● **COLLECTED MATERIAL**

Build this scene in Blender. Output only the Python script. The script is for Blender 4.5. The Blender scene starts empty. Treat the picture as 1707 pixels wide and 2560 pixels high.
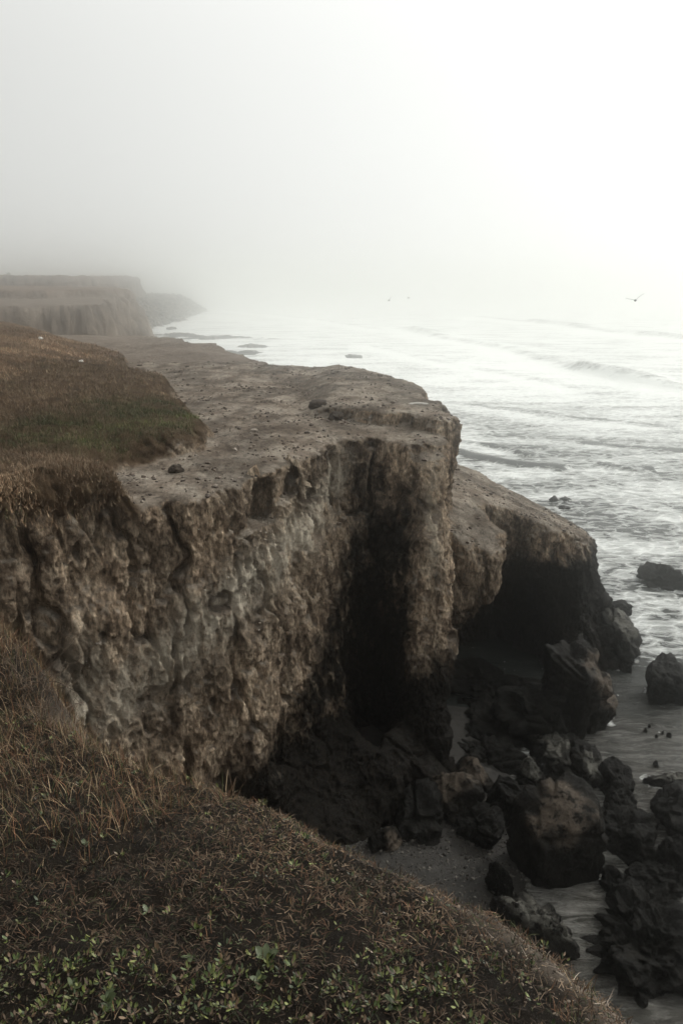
import bpy, math, random
import numpy as np
from mathutils import Vector, Matrix

# ------------------------------------------------------------------ camera, sky, sun, exposure
S = bpy.context.scene
COL = S.collection
FPX = 1991.0                                   # focal length in photograph pixels
PITCH = math.atan(580.0 / FPX)                 # the horizon lies 580 px above the centre
cam_d = bpy.data.cameras.new('camera')
cam_d.sensor_fit = 'VERTICAL'; cam_d.sensor_height = 36.0
cam_d.lens = 36.0 * FPX / 2560.0
cam_d.clip_start = 0.05; cam_d.clip_end = 12000
cam = bpy.data.objects.new('camera', cam_d); COL.objects.link(cam)
cam.location = (0, 0, 0)
cam.rotation_euler = (math.pi / 2 - PITCH, 0, 0)
S.camera = cam

SUN_AZ, SUN_EL = math.radians(56), math.radians(36)      # azimuth to the right of the view
sun_dir = Vector((math.sin(SUN_AZ) * math.cos(SUN_EL), math.cos(SUN_AZ) * math.cos(SUN_EL), math.sin(SUN_EL)))
W = bpy.data.worlds.new('World'); S.world = W; W.use_nodes = True
nt = W.node_tree; nt.nodes.clear()
def wn(t, **k):
    n = nt.nodes.new(t)
    for a, b in k.items(): setattr(n, a, b)
    return n
wo = wn('ShaderNodeOutputWorld'); bg = wn('ShaderNodeBackground'); bg.inputs[1].default_value = 1.0
sky = wn('ShaderNodeTexSky', sky_type='NISHITA'); sky.sun_disc = False
sky.sun_elevation = SUN_EL; sky.sun_rotation = SUN_AZ
hs = wn('ShaderNodeHueSaturation'); hs.inputs['Saturation'].default_value = 0.12; hs.inputs['Value'].default_value = 0.08
nt.links.new(sky.outputs[0], hs.inputs['Color'])
# the cloud layer above the fog: grey-white, brighter overhead and towards the veiled sun
tc = wn('ShaderNodeTexCoord')
dot = wn('ShaderNodeVectorMath', operation='DOT_PRODUCT'); dot.inputs[1].default_value = sun_dir
nt.links.new(tc.outputs['Generated'], dot.inputs[0])
glow = wn('ShaderNodeMapRange', interpolation_type='SMOOTHSTEP')
for i, v in zip((1, 2, 3, 4), (0.0, 1.0, 0.0, 1.0)): glow.inputs[i].default_value = v
nt.links.new(dot.outputs['Value'], glow.inputs[0])
sep = wn('ShaderNodeSeparateXYZ'); nt.links.new(tc.outputs['Generated'], sep.inputs[0])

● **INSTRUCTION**
Every line of the material is to be quoted exactly, with no pictures carried over.

● **WRITTEN ANSWER**
Build this scene in Blender. Output only the Python script. The script is for Blender 4.5. The Blender scene starts empty. Treat the picture as 1707 pixels wide and 2560 pixels high.
import bpy, math, random
import numpy as np
from mathutils import Vector, Matrix

# ------------------------------------------------------------------ camera, sky, sun, exposure
S = bpy.context.scene
COL = S.collection
FPX = 1991.0                                   # focal length in photograph pixels
PITCH = math.atan(580.0 / FPX)                 # the horizon lies 580 px above the centre
cam_d = bpy.data.cameras.new('camera')
cam_d.sensor_fit = 'VERTICAL'; cam_d.sensor_height = 36.0
cam_d.lens = 36.0 * FPX / 2560.0
cam_d.clip_start = 0.05; cam_d.clip_end = 12000
cam = bpy.data.objects.new('camera', cam_d); COL.objects.link(cam)
cam.location = (0, 0, 0)
cam.rotation_euler = (math.pi / 2 - PITCH, 0, 0)
S.camera = cam

SUN_AZ, SUN_EL = math.radians(56), math.radians(36)      # azimuth to the right of the view
sun_dir = Vector((math.sin(SUN_AZ) * math.cos(SUN_EL), math.cos(SUN_AZ) * math.cos(SUN_EL), math.sin(SUN_EL)))
W = bpy.data.worlds.new('World'); S.world = W; W.use_nodes = True
nt = W.node_tree; nt.nodes.clear()
def wn(t, **k):
    n = nt.nodes.new(t)
    for a, b in k.items(): setattr(n, a, b)
    return n
wo = wn('ShaderNodeOutputWorld'); bg = wn('ShaderNodeBackground'); bg.inputs[1].default_value = 1.0
sky = wn('ShaderNodeTexSky', sky_type='NISHITA'); sky.sun_disc = False
sky.sun_elevation = SUN_EL; sky.sun_rotation = SUN_AZ
hs = wn('ShaderNodeHueSaturation'); hs.inputs['Saturation'].default_value = 0.12; hs.inputs['Value'].default_value = 0.08
nt.links.new(sky.outputs[0], hs.inputs['Color'])
# the cloud layer above the fog: grey-white, brighter overhead and towards the veiled sun
tc = wn('ShaderNodeTexCoord')
dot = wn('ShaderNodeVectorMath', operation='DOT_PRODUCT'); dot.inputs[1].default_value = sun_dir
nt.links.new(tc.outputs['Generated'], dot.inputs[0])
glow = wn('ShaderNodeMapRange', interpolation_type='SMOOTHSTEP')
for i, v in zip((1, 2, 3, 4), (0.0, 1.0, 0.0, 1.0)): glow.inputs[i].default_value = v
nt.links.new(dot.outputs['Value'], glow.inputs[0])
sep = wn('ShaderNodeSeparateXYZ'); nt.links.new(tc.outputs['Generated'], sep.inputs[0])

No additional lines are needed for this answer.